[Insight-developers] SimpleITK: revert topic merged into next

Brad King brad.king at kitware.com
Wed Dec 14 13:21:14 EST 2011


On Wed, Dec 14, 2011 at 12:43 PM, Bradley Lowekamp <blowekamp at mail.nih.gov> wrote:
> I have been unsuccessful with using git revert as per the instructions
> here  2.7 Abandoning a Topic.

I updated the instructions

   http://public.kitware.com/Wiki/Git/Workflow/Stage#Abandoning_a_Topic

with a note about merges in the topic.

 > I am tempted to just to a reset --hard
> origin/master ( or the most recent master first parent) and commit that as
> reverting the topic.

That will just move your local topic pointer over to be the same as master.
You need to fix the *content* of your topic without rewriting its history.

 > Is this the best way to create a commit that reverts
> all the changes in the topic, before merging back into next?

First merge master into the topic:

  $ git checkout SIMPLEITK-121_NoITKInclude
  $ git fetch origin master:master
  $ git merge master

Then commit a change that reverts everything to be equal to master:

  $ rm .git/index
  $ git read-tree --reset -u master
  $ git commit -m "Revert topic 'SIMPLEITK-121_NoITKInclude'"

After this you'll need to clean up your work tree because removing
.git/index hid some stuff from Git:

  $ git clean -f -d -- Code

Then push the topic and merge to next as usual following the above-linked
instructions.

Note that the above will revert *everything* in the topic that has not
already been merged to master, including other topics that have been
merged into the reverted topic.  In this particular case the above
instructions will revert both topics you asked about since one has
been merged into the other.  I don't see any other topics in it that
have not already made it to master, so you should be okay.
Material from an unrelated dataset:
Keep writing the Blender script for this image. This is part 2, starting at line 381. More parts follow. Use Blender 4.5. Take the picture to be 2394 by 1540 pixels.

I tested the above and ended up with a next that has content identical
to the one topic that remains in it after this reversion.  This is
expected and correct.

Another option is to reset next back to master and throw out its old
history.  Then rebase all the active topics on master and merge them
to next again.  Some projects do this occasionally to keep the history
of next minimal.  In our case it requires some extra work to fix up
server-side hooks that prevent next from being merged into master.
It is probably too heavy-handed given how little you actually have
in next that is not in master right now.